[Gllug] Cheapish NAS.

Andy Millar andy at andymillar.co.uk
Thu Feb 18 11:00:32 UTC 2010


On Tue, 2010-02-16 at 04:01 +0000, general_email at technicalbloke.com
wrote:
> Hi All,
> 
> I could do with a bit of advice, it seems I have an embarrassment of
> options to choose from! The question is what would be the best
> replacement for my client's ancient win2K file server. They are an
> architects office with ~6 PCs on Gb Ethernet. Many files are quite large
> so throughput fairly important. Budget is ~£450 (pre VAT) for hardware
> and they want at least 1.5Tb of usable space in it. Expandability is
> desirable (naturally) but not pivotal.

I'd argue that that budget is far too small. How important is this data
to the client? Are they really valuing it that low?

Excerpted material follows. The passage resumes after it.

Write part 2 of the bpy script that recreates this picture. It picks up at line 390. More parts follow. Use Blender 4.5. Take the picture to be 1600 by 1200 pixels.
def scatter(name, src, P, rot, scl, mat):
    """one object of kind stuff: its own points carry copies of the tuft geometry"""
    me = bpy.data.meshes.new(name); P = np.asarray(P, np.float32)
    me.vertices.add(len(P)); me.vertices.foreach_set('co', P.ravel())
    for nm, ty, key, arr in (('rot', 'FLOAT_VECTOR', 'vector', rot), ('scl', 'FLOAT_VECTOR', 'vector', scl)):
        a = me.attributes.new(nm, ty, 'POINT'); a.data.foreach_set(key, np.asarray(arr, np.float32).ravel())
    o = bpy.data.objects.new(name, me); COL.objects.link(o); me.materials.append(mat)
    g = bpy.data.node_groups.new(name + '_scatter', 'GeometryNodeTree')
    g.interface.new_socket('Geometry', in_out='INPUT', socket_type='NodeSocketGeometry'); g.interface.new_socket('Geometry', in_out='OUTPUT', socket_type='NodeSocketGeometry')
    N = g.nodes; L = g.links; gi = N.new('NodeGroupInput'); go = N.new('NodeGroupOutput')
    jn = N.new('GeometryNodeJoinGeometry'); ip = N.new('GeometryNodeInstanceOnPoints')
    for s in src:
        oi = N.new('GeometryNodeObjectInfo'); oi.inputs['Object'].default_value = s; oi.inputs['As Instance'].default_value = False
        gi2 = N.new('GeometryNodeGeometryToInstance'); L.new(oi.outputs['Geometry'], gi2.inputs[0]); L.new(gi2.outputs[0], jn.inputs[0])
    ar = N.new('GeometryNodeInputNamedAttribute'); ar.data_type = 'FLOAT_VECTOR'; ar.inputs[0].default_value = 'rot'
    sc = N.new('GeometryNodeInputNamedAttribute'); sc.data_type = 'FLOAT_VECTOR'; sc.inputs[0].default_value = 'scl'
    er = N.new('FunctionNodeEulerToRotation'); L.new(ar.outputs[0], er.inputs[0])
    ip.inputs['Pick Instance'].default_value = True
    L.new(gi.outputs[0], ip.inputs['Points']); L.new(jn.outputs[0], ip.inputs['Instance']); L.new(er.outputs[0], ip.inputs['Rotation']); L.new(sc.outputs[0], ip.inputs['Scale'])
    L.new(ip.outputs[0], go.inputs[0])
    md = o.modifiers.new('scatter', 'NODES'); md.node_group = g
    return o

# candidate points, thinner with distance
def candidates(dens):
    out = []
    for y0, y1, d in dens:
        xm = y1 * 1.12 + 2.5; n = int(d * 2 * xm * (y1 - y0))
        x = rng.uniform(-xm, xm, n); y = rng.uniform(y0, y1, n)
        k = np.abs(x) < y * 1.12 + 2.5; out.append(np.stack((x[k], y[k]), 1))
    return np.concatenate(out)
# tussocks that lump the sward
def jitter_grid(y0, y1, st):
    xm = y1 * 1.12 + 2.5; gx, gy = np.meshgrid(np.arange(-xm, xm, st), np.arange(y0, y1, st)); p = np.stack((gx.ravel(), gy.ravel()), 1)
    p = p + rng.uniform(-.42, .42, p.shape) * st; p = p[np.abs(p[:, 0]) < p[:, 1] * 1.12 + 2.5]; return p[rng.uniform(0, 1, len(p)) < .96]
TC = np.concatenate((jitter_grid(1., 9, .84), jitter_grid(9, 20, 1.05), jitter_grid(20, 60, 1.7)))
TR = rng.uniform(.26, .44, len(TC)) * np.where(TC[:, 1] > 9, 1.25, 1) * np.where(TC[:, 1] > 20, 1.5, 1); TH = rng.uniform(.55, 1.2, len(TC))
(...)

> I can think of 3 options / strategies so far...
> 
> Option 1 - Little NAS boxen like the 2nd gen Drobo+Droboshare and the
> Qnap TS-419P Turbo NAS. My first concerns with those are the throughput
> though. Does anyone own/use one of these things (over Gigabit LAN), if
> so what kind of performance are you seeing? I've head tale of 4 drive
> Drobos only kicking out 12MB/s (bleugh!? Can that be true?).

You can stream HD TV from the USB-attached Drobos, no idea about
Droboshare.

When poorly configured, I've got 16 drive storage arrays that can't beat
10MB/s of sequential write. Just because some people have performance
problems doesn't mean that it's a problem with the device. It could be
with the transport they are using or their machine's configuration.

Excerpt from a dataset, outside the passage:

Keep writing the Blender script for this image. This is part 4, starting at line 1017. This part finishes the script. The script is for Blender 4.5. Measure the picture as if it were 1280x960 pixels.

> My other concern is the difficulty of data recovery should they fail.
> I'm guessing it's the same situ as a hardware raid controller popping:
> only the exact same model is going to get you your data back (so unless
> you keep a spare handy a failure could mean serious downtime). Are there
> any NAS boxen who's contents you can recover by directly attaching them
> to a PC or do they all work like this? If that's the case then I suppose
> (though I'd REALLY love to avoid the hassle of it) I could build them...

This is why you take backups.

> Option 2. A small PC based server with a 3 disk software RAID 5,
> possibly running FreeNAS or OpenFiler. Given that I don't really want
> the hassle I'd want to charge at least £100 for my time building &
> testing the thing. That would leave ~£350 for all the bits. Does that
> seem realistic for a box with reasonable performance (say avg 40MB/s
> throughput)? I've never built a raid based system before, how much more
> to recovering is there than just slinging all the drives in a fresh box
> and hitting the power switch if, say, the mobo suddenly died? Pls bear
> in mind I'm no linux ninja, almost all my work is supporting Windows &
> Mac at the domestic level and I just switched my workshop machine to
> Ubuntu a mere 18 months ago!

Openfiler is nice.

> The third option I can see is to go for a cheap 2 * 1 Tb NAS enclosure
> (~£250), set it to RAID 0 (for high performance) and use the balance of
> the money to make sure it gets very well backed up every day*. I was
> thinking a salvaged p4 box (they have a couple spare) w/ a 2Tb disk &
> open solaris so I could use ZFS and do an rsync + snapshots every few
> hours? Of course I've never setup a business grade backup system either,
> does the above sound like a even half sane plan?

0 is the amount of data you will recover if you have a disk fail. RAID0
is never worth it. ever [ever [...]].

> I'm eager to know what you would do. All advice warmly welcomed, even if
> it's "your budget isn't big enough!". I have to say I'm very tempted by
> Option 1: almost zero maintenance and virtually no time to setup is a
> big win IMHO but I'd rather recommend the right thing than satiate my
> laziness! ;)

We recently picked up a Thecus N9900 for testing. 

http://www.thecus.com/products_over.php?cid=11&pid=199&set_language=english

iSCSI performance hits wire speed (GigE) without any trouble and the
device seems solid as a rock. It supports:

- Samba
- NFS (but performance appears dire)
- FTP
- WebDAV
- iSCSI

They retail for about £1300 for the chassis from scan.co.uk. Given what
you're looking to pay, something like their N4200 might be a place to
start? They also come with a rather easy to use web interface.

This doesn't cover the issue of backups, and you will probably want
significantly more backup space than you have of primary storage so you
can store some form of revision history of data on your primary device.